* _Scripts that build scenes_:
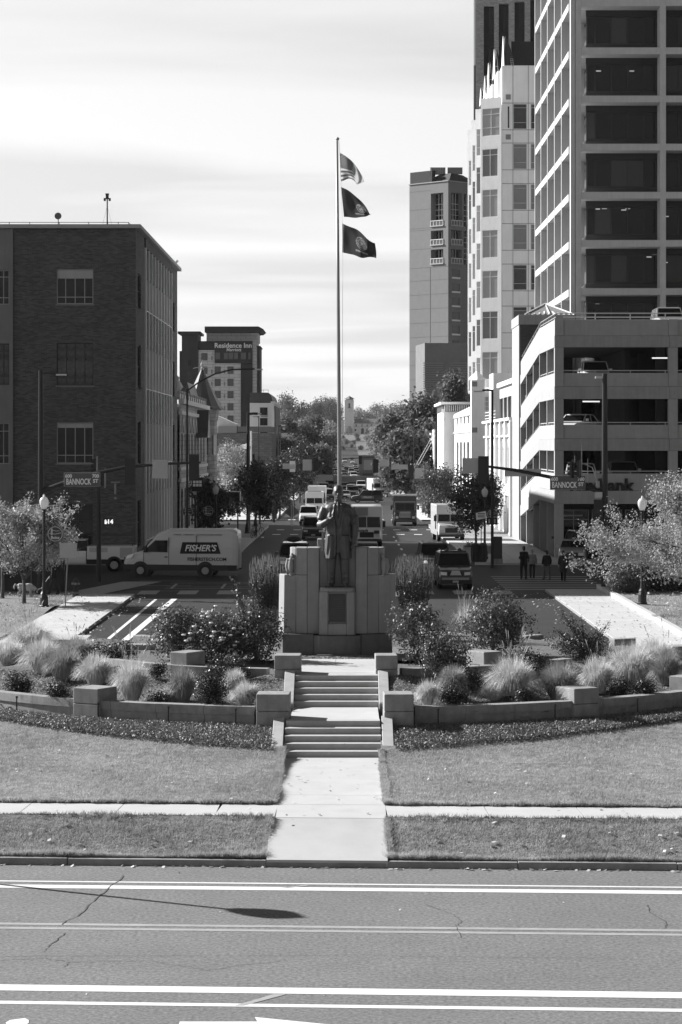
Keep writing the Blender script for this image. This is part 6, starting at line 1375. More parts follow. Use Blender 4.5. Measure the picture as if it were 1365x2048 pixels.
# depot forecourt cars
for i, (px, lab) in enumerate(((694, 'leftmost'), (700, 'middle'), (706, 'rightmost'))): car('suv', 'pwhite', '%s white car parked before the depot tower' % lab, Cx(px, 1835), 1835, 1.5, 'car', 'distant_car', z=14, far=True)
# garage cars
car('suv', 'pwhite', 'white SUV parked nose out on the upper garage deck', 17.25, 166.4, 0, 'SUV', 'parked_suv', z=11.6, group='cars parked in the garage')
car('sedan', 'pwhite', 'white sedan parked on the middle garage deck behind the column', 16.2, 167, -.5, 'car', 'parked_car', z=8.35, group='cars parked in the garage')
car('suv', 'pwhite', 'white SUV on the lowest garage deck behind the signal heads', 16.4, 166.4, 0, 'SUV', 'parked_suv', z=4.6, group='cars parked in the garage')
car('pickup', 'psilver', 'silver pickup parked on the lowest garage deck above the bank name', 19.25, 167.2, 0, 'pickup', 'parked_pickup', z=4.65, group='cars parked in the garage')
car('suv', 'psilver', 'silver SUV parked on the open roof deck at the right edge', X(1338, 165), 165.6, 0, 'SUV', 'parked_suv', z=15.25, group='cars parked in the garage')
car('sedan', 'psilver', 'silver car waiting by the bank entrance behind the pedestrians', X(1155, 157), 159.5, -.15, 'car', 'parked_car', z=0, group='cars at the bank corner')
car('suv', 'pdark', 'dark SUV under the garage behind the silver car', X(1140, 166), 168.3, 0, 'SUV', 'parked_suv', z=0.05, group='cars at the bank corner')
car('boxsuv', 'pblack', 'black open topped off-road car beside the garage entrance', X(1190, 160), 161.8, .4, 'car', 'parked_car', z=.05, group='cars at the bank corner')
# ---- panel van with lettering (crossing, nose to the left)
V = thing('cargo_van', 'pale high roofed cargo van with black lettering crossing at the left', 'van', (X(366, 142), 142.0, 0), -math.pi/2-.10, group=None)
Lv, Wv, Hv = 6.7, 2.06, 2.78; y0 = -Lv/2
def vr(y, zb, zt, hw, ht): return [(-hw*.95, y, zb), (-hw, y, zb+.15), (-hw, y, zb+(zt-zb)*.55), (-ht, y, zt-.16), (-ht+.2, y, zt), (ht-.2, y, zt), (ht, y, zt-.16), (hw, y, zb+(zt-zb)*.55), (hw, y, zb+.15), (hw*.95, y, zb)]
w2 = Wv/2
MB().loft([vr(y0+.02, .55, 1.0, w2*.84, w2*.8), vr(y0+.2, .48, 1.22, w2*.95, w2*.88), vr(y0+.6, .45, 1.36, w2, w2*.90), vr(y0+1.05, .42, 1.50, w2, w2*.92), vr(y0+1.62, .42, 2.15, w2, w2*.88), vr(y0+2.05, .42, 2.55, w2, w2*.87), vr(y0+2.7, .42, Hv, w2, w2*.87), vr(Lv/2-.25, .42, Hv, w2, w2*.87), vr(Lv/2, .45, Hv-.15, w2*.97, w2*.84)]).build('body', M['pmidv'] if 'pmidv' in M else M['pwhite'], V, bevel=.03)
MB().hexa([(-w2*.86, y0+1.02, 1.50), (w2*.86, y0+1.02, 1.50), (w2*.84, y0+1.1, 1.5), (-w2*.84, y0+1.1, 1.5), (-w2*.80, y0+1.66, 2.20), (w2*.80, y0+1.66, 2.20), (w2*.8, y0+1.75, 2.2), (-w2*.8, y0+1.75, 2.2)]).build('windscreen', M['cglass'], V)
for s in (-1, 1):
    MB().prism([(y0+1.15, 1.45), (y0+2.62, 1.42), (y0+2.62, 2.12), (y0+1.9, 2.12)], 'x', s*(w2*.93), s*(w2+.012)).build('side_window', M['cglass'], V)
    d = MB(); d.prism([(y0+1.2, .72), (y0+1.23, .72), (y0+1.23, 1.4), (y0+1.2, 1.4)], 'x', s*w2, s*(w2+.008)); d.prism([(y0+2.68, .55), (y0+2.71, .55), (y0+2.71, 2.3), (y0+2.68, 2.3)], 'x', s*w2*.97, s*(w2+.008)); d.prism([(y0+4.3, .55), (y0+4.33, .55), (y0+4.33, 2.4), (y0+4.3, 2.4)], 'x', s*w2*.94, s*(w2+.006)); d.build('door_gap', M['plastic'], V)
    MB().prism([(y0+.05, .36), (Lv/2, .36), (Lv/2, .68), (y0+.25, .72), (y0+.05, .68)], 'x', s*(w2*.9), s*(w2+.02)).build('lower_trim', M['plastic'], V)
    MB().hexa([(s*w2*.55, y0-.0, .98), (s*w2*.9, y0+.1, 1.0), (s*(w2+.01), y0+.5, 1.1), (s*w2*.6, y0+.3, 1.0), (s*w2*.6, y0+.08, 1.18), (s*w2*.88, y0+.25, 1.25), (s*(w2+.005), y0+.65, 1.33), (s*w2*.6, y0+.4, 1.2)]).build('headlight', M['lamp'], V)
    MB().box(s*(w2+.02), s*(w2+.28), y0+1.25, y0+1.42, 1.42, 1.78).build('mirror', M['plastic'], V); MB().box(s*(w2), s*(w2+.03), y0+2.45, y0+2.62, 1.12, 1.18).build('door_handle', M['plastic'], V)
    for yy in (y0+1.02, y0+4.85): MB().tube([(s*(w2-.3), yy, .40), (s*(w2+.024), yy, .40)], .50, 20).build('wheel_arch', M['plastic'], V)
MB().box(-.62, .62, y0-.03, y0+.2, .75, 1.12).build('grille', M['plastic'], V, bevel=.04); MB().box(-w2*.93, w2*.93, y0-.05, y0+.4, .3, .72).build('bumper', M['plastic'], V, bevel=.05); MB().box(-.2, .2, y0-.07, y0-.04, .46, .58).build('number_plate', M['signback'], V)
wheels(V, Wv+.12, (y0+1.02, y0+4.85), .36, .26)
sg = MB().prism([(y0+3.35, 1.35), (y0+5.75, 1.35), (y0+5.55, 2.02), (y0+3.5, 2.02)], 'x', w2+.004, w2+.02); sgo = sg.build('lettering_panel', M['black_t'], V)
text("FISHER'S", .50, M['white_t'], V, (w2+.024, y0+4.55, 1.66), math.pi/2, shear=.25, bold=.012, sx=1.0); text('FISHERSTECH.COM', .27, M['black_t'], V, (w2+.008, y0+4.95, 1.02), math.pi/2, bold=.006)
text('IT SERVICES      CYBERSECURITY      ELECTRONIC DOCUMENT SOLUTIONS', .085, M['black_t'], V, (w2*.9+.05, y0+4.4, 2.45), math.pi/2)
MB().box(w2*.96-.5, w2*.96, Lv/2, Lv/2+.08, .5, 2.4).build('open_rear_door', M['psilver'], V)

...

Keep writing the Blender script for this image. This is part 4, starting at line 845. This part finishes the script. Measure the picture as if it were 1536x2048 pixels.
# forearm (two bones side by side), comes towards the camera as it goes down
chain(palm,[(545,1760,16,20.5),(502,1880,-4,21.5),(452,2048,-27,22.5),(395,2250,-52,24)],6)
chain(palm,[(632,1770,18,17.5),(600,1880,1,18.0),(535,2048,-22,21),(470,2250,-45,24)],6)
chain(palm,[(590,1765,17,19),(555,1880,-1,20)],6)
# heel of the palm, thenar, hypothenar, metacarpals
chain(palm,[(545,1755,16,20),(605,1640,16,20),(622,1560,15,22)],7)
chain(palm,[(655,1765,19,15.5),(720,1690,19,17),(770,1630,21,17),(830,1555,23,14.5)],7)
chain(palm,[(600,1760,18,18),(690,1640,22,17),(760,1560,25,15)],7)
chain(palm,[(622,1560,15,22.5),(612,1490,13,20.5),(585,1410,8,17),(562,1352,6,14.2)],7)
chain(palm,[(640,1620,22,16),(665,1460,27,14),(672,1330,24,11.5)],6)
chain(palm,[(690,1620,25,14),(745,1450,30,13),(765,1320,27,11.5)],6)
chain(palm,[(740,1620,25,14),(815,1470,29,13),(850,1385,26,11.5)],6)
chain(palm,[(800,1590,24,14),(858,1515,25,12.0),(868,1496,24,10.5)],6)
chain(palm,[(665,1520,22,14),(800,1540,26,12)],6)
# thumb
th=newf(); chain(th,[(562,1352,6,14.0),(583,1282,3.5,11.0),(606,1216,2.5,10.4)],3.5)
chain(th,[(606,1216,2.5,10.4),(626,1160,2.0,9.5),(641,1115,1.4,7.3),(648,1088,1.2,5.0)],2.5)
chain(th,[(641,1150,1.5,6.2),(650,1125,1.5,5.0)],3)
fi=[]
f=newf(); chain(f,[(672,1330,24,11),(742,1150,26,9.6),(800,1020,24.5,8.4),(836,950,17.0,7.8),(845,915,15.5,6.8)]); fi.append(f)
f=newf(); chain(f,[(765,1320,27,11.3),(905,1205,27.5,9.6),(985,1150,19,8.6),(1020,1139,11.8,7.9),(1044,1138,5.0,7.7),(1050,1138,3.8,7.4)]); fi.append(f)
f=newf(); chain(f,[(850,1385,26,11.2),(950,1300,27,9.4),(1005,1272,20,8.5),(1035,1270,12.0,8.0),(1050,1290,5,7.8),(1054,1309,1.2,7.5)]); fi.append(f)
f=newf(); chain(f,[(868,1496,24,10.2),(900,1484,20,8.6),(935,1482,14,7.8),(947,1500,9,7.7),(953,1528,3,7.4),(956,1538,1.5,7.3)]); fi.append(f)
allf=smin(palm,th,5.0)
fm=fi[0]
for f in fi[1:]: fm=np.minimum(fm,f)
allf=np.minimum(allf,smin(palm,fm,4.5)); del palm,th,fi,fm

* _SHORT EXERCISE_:
From the data above, copy each line that holds "Measure".

* _WORKED SOLUTION_:
Keep writing the Blender script for this image. This is part 6, starting at line 1375. More parts follow. Use Blender 4.5. Measure the picture as if it were 1365x2048 pixels.
Keep writing the Blender script for this image. This is part 4, starting at line 845. This part finishes the script. Measure the picture as if it were 1536x2048 pixels.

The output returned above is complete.